Dad shouts, “Chinese should only eat longevity noodles!”
The anger from his father, the son added, is often justified through rigid personal beliefs. For example, his father disapproves of birthday celebrations, claiming they are a Western invention and insisting that Chinese families should only eat longevity noodles instead.
Returning halal trays is mocked as unnecessary, while Christmas and Christianity are dismissed outright as Western propaganda.
Over time, this constant disapproval has eroded any sense of comfort at home. “Meals, holidays, and family gatherings are an utter misery to get through as he disapproves of everything under the sun,” the son added.
“All dad could do was yell at me about how useless I am…”
Now close to 30, the son said he feels emotionally exhausted from living with “a man who never matured emotionally,” adding, “A father who can’t bring himself to praise his kid, buy them presents, or even support their hobbies.”
He added that his father has “never once expressed any interest in my hobbies, ever,” and never misses an opportunity to call them “useless and a waste of time.”
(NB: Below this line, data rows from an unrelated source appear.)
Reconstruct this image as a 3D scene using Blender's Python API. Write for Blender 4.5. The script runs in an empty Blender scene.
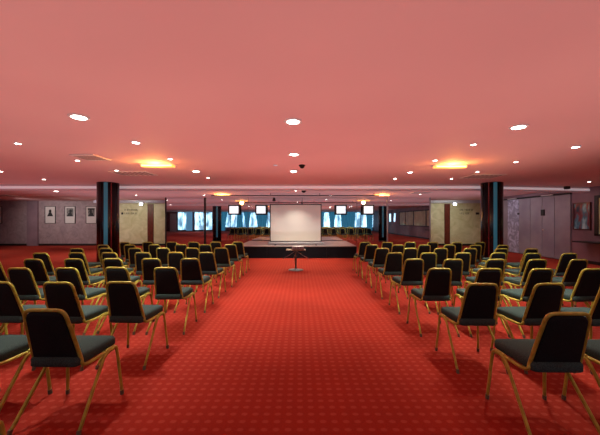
import bpy, bmesh, math, random
from mathutils import Vector, Matrix
random.seed(7)
col = bpy.context.scene.collection
sc = bpy.context.scene
PI = math.pi
CEIL = 2.54
EYE = 1.45
MIR = 14.6      # depth of the mirrored wall
XR = 9.6        # right wall
XL = -18.0      # left wall
YB = 17.0       # far wall
YN = -10.3      # window wall behind the camera

# ------------------------------------------------------------ materials
def S(r, g, b):
    f = lambda c: (c/255/12.92) if c/255 <= .04045 else ((c/255+.055)/1.055)**2.4
    return (f(r), f(g), f(b), 1)
def mat(name, color, rough=.6, metal=0, emit=None, es=0, coat=0, spec=.5):
    m = bpy.data.materials.new(name); m.use_nodes = True
    b = m.node_tree.nodes['Principled BSDF']
    b.inputs['Base Color'].default_value = color
    b.inputs['Roughness'].default_value = rough
    b.inputs['Metallic'].default_value = metal
    b.inputs['Specular IOR Level'].default_value = spec
    b.inputs['Coat Weight'].default_value = coat
    if emit:
        b.inputs['Emission Color'].default_value = emit
        b.inputs['Emission Strength'].default_value = es
    return m
def noisy(m, c1, c2, scale=5, detail=4, bump=0, stretch=None, lo=.35, hi=.65, rough=.5, dist=0):
    nt = m.node_tree; n = nt.nodes; l = nt.links
    b = n['Principled BSDF']
    tc = n.new('ShaderNodeTexCoord'); mp = n.new('ShaderNodeMapping')
    if stretch: mp.inputs['Scale'].default_value = stretch
    no = n.new('ShaderNodeTexNoise'); no.inputs['Scale'].default_value = scale
    no.inputs['Detail'].default_value = detail; no.inputs['Roughness'].default_value = rough
    no.inputs['Distortion'].default_value = dist
    cr = n.new('ShaderNodeValToRGB')
    cr.color_ramp.elements[0].position = lo; cr.color_ramp.elements[0].color = c1
    cr.color_ramp.elements[1].position = hi; cr.color_ramp.elements[1].color = c2
    l.new(tc.outputs['Object'], mp.inputs['Vector']); l.new(mp.outputs['Vector'], no.inputs['Vector'])
    l.new(no.outputs['Fac'], cr.inputs['Fac']); l.new(cr.outputs['Color'], b.inputs['Base Color'])
    if bump:
        bp = n.new('ShaderNodeBump'); bp.inputs['Strength'].default_value = bump
        bp.inputs['Distance'].default_value = .01
        l.new(no.outputs['Fac'], bp.inputs['Height']); l.new(bp.outputs['Normal'], b.inputs['Normal'])
    return m
M = {}
M['gold'] = noisy(mat('brass tube', S(190,160,60), .36, .2), S(186,184,76), S(152,148,54), 22, 3)
M['foot'] = mat('rubber foot', S(98,88,66), .7)
M['seatfab'] = noisy(mat('seat fabric', S(50,62,60), .85, spec=.25), S(38,58,55), S(60,84,80), 160, 2, bump=.15)
M['backfab'] = noisy(mat('back fabric', S(20,24,23), .85, spec=.2), S(15,20,21), S(28,35,36), 160, 2, bump=.15)
M['ceiling'] = noisy(mat('ceiling paint', S(236,206,204), .75, spec=.2), S(238,200,198), S(228,188,188), .35, 2)
M['beam'] = mat('beam paint', S(235,220,226), .5)
M['beamline'] = mat('glow on beam face', S(240,225,235), .5, emit=(1,.86,.9,1), es=.26)  # faint glow put in the material to lighten the beam face
M['mauve'] = noisy(mat('mauve wall', S(150,125,135), .6), S(150,120,128), S(128,102,112), 1.2, 3)
M['paper'] = noisy(mat('marbled wallpaper', S(165,145,145), .55), S(176,152,152), S(146,124,128), 2.2, 6, bump=.3, dist=2.0, rough=.65)
M['cream'] = noisy(mat('cream marbled wall', S(215,205,170), .5), S(232,222,190), S(206,196,150), 1.6, 6, dist=1.6, rough=.6)
M['lilac'] = mat('lilac paint', S(205,205,222), .5)
M['dark'] = mat('dark trim', S(24,18,18), .5)
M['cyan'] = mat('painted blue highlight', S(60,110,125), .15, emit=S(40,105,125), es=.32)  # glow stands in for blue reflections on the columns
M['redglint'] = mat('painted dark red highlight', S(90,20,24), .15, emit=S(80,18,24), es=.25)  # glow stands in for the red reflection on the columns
M['black'] = noisy(mat('black skirt', S(10,14,22), .6,spec=.2), S(4,12,22), S(8,18,30), 6, 3)
M['wood'] = noisy(mat('red brown wood', S(110,40,25), .4), S(122,46,28), S(84,26,16), 6, 4, stretch=(6,6,.6))
M['mirror'] = mat('mirror glass', (.80,.84,.88,1), .015, 1)
M['column'] = mat('polished black column', (.05,.06,.07,1), .22, 1.0)
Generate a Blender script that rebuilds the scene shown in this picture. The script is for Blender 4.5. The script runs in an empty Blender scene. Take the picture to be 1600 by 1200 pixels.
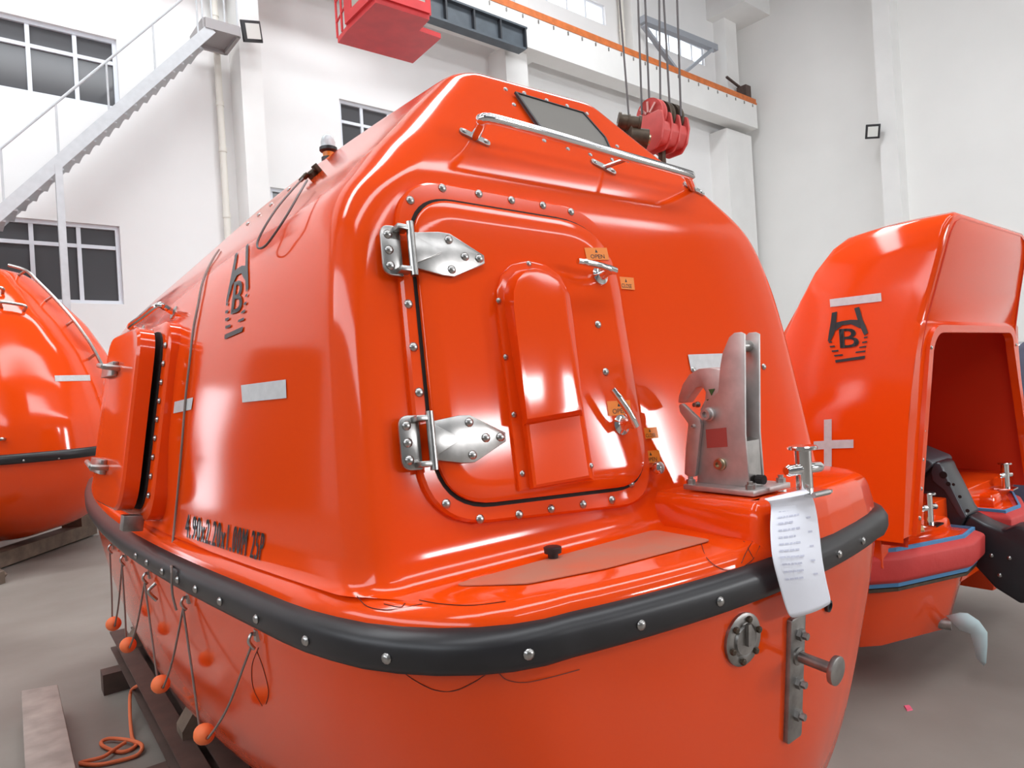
import bpy, bmesh, math, random
from mathutils import Vector, Matrix
from mathutils.bvhtree import BVHTree
random.seed(7)
sc = bpy.context.scene
COL = sc.collection
PI = math.pi

# ------------------------------------------------------------------ camera
CAM_Z = 1.68
FPX = 1070.0                      # focal length in pixels of the 1600x1200 frame
ROLL = math.atan(0.06)
YAW = math.radians(50.4)
FWD = Vector((math.cos(YAW), math.sin(YAW), 0))
RGT = Vector((math.sin(YAW), -math.cos(YAW), 0))
UP = Vector((0, 0, 1))
CAM = Vector((0, 0, CAM_Z))
cd = bpy.data.cameras.new('camera'); cam = bpy.data.objects.new('camera', cd); COL.objects.link(cam)
cd.sensor_width = 36; cd.lens = FPX / 1600 * 36; cd.clip_start = 0.05; cd.clip_end = 200
cx_ = RGT * math.cos(ROLL) - UP * math.sin(ROLL); cy_ = RGT * math.sin(ROLL) + UP * math.cos(ROLL); cz_ = -FWD
cam.matrix_world = Matrix(((cx_.x, cy_.x, cz_.x, 0), (cx_.y, cy_.y, cz_.y, 0), (cx_.z, cy_.z, cz_.z, CAM_Z), (0, 0, 0, 1)))
sc.camera = cam
def ray(px, py):
    dx, dy = (px - 800) / FPX, (py - 600) / FPX
    return FWD + cx_ * dx - cy_ * dy
def at_x(px, py, X): r = ray(px, py); return CAM + r * ((X - CAM.x) / r.x)
def at_y(px, py, Y): r = ray(px, py); return CAM + r * ((Y - CAM.y) / r.y)
def at_z(px, py, Z): r = ray(px, py); return CAM + r * ((Z - CAM.z) / r.z)
def at_d(px, py, d): return CAM + ray(px, py) * d

# ------------------------------------------------------------------ world, light, exposure
sc.view_settings.view_transform = 'Standard'; sc.view_settings.look = 'None'
sc.view_settings.gamma = 1.0; sc.view_settings.use_curve_mapping = False
sc.view_settings.exposure = 1.06
sc.cycles.max_bounces = 8; sc.cycles.diffuse_bounces = 5; sc.cycles.glossy_bounces = 4
sc.cycles.sample_clamp_indirect = 6.0
w = bpy.data.worlds.new('overcast_sky'); sc.world = w; w.use_nodes = True
w.node_tree.nodes['Background'].inputs[0].default_value = (0.86, 0.93, 1.0, 1)
w.node_tree.nodes['Background'].inputs[1].default_value = 2.2
ROOM = dict(x0=-12.0, x1=25.0, y0=-14.0, y1=15.0, z1=16.1)
def area(name, loc, rot, sx, sy, power, col=(1, 1, 1)):
    l = bpy.data.lights.new(name, 'AREA'); l.shape = 'RECTANGLE'; l.size = sx; l.size_y = sy; l.energy = power; l.color = col
    o = bpy.data.objects.new(name, l); COL.objects.link(o); o.location = loc; o.rotation_euler = rot; return o
# daylight coming in through the roof lights and the windows and gateway of the unseen walls, plus an added high fill
area('roof_light_daylight', (3, -3.5, 15.9), (0, 0, 0), 26, 2.6, 480, (.97, .985, 1))
area('roof_light_daylight', (3, 8.5, 15.9), (0, 0, 0), 26, 2.6, 860, (.97, .985, 1))
area('south_gate_daylight', (16.4, -13.8, 4.0), (PI / 2, 0, 0), 2.6, 3.0, 430, (.97, .98, 1))
area('south_window_daylight', (9.6, -13.8, 4.9), (PI / 2, 0, 0), 3.6, 1.1, 210, (.97, .98, 1))
area('south_high_fill', (10, -13.8, 14.4), (PI / 2, 0, 0), 26, 1.6, 420, (.97, .98, 1))  # added fill lamp, brightens the boat's end face
area('west_window_daylight', (-11.8, 0, 8.5), (0, -PI / 2, 0), 3.6, 20, 110, (.95, .98, 1))

# ------------------------------------------------------------------ materials
MATS = {}
def mat(name, col, rough=.5, metal=0., spec=.5, coat=0., noise=0., nscale=6., bump=0., bscale=60., col2=None, emit=None, alpha=None, ramp=(.35, .7)):
    if name in MATS: return MATS[name]
    m = bpy.data.materials.new(name); m.use_nodes = True; nt = m.node_tree; b = nt.nodes['Principled BSDF']
    b.inputs['Base Color'].default_value = (*col, 1); b.inputs['Roughness'].default_value = rough
    b.inputs['Metallic'].default_value = metal; b.inputs['Specular IOR Level'].default_value = spec
    b.inputs['Coat Weight'].default_value = coat
    if coat: b.inputs['Coat Roughness'].default_value = .04
    tc = nt.nodes.new('ShaderNodeTexCoord')
    if noise or col2:
        n = nt.nodes.new('ShaderNodeTexNoise'); n.inputs['Scale'].default_value = nscale; n.inputs['Detail'].default_value = 6
        nt.links.new(tc.outputs['Object'], n.inputs['Vector'])
        r = nt.nodes.new('ShaderNodeValToRGB'); r.color_ramp.elements[0].position, r.color_ramp.elements[1].position = ramp
        c2 = col2 or tuple(max(0, c * (1 - noise)) for c in col)
        r.color_ramp.elements[0].color = (*c2, 1); r.color_ramp.elements[1].color = (*col, 1)
        nt.links.new(n.outputs['Fac'], r.inputs['Fac']); nt.links.new(r.outputs['Color'], b.inputs['Base Color'])
    if bump:
        n = nt.nodes.new('ShaderNodeTexNoise'); n.inputs['Scale'].default_value = bscale; n.inputs['Detail'].default_value = 4
        nt.links.new(tc.outputs['Object'], n.inputs['Vector'])
        bp = nt.nodes.new('ShaderNodeBump'); bp.inputs['Strength'].default_value = bump; bp.inputs['Distance'].default_value = .02
        nt.links.new(n.outputs['Fac'], bp.inputs['Height']); nt.links.new(bp.outputs['Normal'], b.inputs['Normal'])
    if emit: b.inputs['Emission Color'].default_value = (*emit[:3], 1); b.inputs['Emission Strength'].default_value = emit[3]
    MATS[name] = m; return m
ORANGE = mat('orange_gelcoat', (.83, .066, .004), .10, spec=.5, bump=.02, bscale=1.8)
ORANGE_IN = mat('orange_rough_laminate', (.70, .045, .008), .55)
DUSTY = mat('orange_nonslip', (.66, .15, .075), .8, nscale=9, col2=(.52, .20, .13))
RUBBER = mat('black_rubber', (.018, .016, .018), .38, noise=.3, nscale=14)
DARK = mat('dark_gap', (.012, .008, .007), .8)
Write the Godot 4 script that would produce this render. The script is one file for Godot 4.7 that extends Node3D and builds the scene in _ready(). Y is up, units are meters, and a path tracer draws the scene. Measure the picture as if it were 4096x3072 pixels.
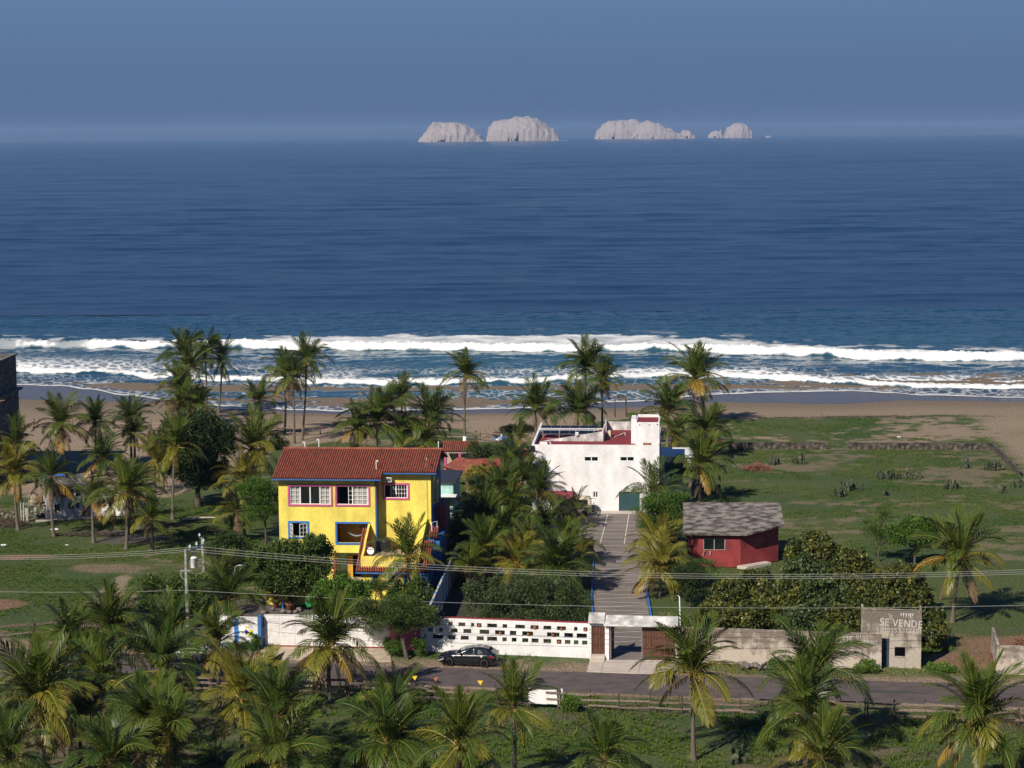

During particularly difficult periods — including struggles at university — support was entirely absent. “When I’m struggling in university, all he could do was yell at me about how I was studying wrong and how useless I am.”
“Dad simply needed to be angry right before a holiday and ruin everything…”
One incident shared by the son illustrates how quickly situations escalate. The night before a holiday, the father instructed the son to book a taxi at 5:45 a.m. When the taxi arrived, the father erupted in anger again.
“He threw a huge tantrum,” the son said, accusing him of incompetence and questioning why he did not ensure his father was ready, even though the son had followed the instructions exactly.
“He simply needed to be angry right before a holiday, which was meant to be a relaxing and happy event, and ruin everything,” the son said.
“I feel I am already emotionally damaged…”
The son also describes his father’s persistent emotional manipulation. He said his father has almost no friends and regularly criticises every friend or colleague his son has, pointing out flaws and urging him to cut off contact.
“He gaslights me constantly, saying family is more important,” the son wrote. This pressure has left him feeling isolated, torn between maintaining relationships outside the home and preserving peace within it.
“I feel I am already emotionally damaged,” he admitted.
“My dad thinks depression does not exist, and it’s just a part of Western propaganda…”
The son said his emotional state has worsened over time, but conversations about mental health are impossible at home.
“My dad is unfortunately one of those men who thinks depression does not exist and is part of Western propaganda,” the son explained, adding that merely mentioning the word can trigger “hour-long lectures” denying its existence.
“I probably can leave, but I can’t abandon my mother…”
While leaving home is an option in theory, the son said reality is more complicated. He does not want to abandon his mother, who he says is “chained to this marriage” because she does not believe in divorce for religious reasons.
“I probably can leave, but I can’t abandon my mother,” he explained further. As a result, he feels trapped, caught between self-preservation and filial responsibility. “Looks like I am stuck in this unless I find someone to settle down with,” he concluded.
Seeking solidarity, not sympathy
The son ended his note not with anger, but with weariness and a desire to feel less alone.
“There are more, but I would love to hear… and feel some solidarity,” he wrote. “I am just depressed at the moment.”
Responses from commenters that followed reflected how common such experiences are in their own families, highlighting a quiet but widespread struggle faced by adults living under emotionally volatile parents, where the damage is not always visible but deeply felt.